On peut relier cette conclusion à l’avis exprimé par Jacques Marseille (à propos des impôts et de la dette publique et du gaspillage de l’Etat) :
L’urgence n’est pas la réduction des impôts mais celle du gaspillage de l’Etat. Centrer le débat sur l’impôt, c’est démagogique. Ce n’est pas prendre les problèmes tels qu’ils se posent. Aujourd’hui, le poids des dépenses publiques par rapport au produit intérieur brut en France est de 54,5% contre 48,5% dans la zone euro. C’est-à -dire un écart de 100 milliards d’euros avec nos partenaires, deux fois le montant de l’impôt sur le revenu. Sarkozy ne dit pas assez qu’il faut réduire la dépense publique pour le plus grand bénéfice d’une nouvelle forme d’équité sociale. Qu’il supprime plutôt les subventions aux entreprises (65 milliards d’euros) qui ne sont qu’un effet d’aubaine. Le vrai courage pour Sarkozy serait de rompre avec le système mitterrando-chiraquien qui, depuis vingt-cinq ans, a acheté une forme de paix sociale par la dépense publique.
Pour conclure
Ces quelques lectures m’ont finalement donné l’impression qu’on est en train de monter une belle usine à gaz, pour des résultats dont l’ampleur sera relativement restreinte. Tailler dans le lard du gaspillage de l’argent public par l’Etat gestionnaire serait plus efficace. Mais on ne touche pas à la Providence, il est vrai…

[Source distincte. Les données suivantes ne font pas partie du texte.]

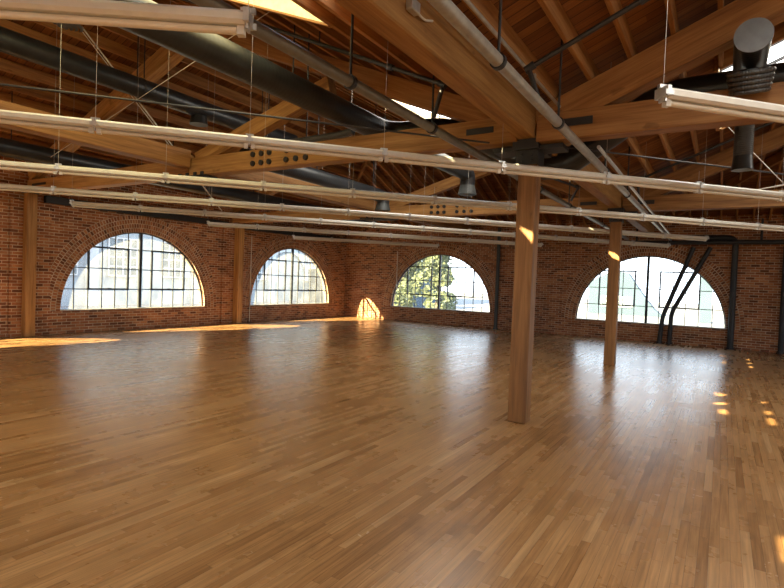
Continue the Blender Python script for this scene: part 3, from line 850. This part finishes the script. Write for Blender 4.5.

Seule, cette mesure de TVA sociale risque de tourner à vide ; appliquée en parallèle des autres mesures annoncées (contrat unique pour assouplir le marché du travail, heures supp’ défiscalisées), elle pourrait participer à des synergies, et à un changement de cap vers le plein emploi. Seule l’action et l’expérimentation pourront dire ce qu’il en est vraiment. C’est ce qui est positif avec cette mesure, dite d’ »expérimentation », car, il ne faut pas oublier la sagesse que nous enseigne la science, comme le disait Durkheim :
Au lieu de nous interroger, interrogeons le réel.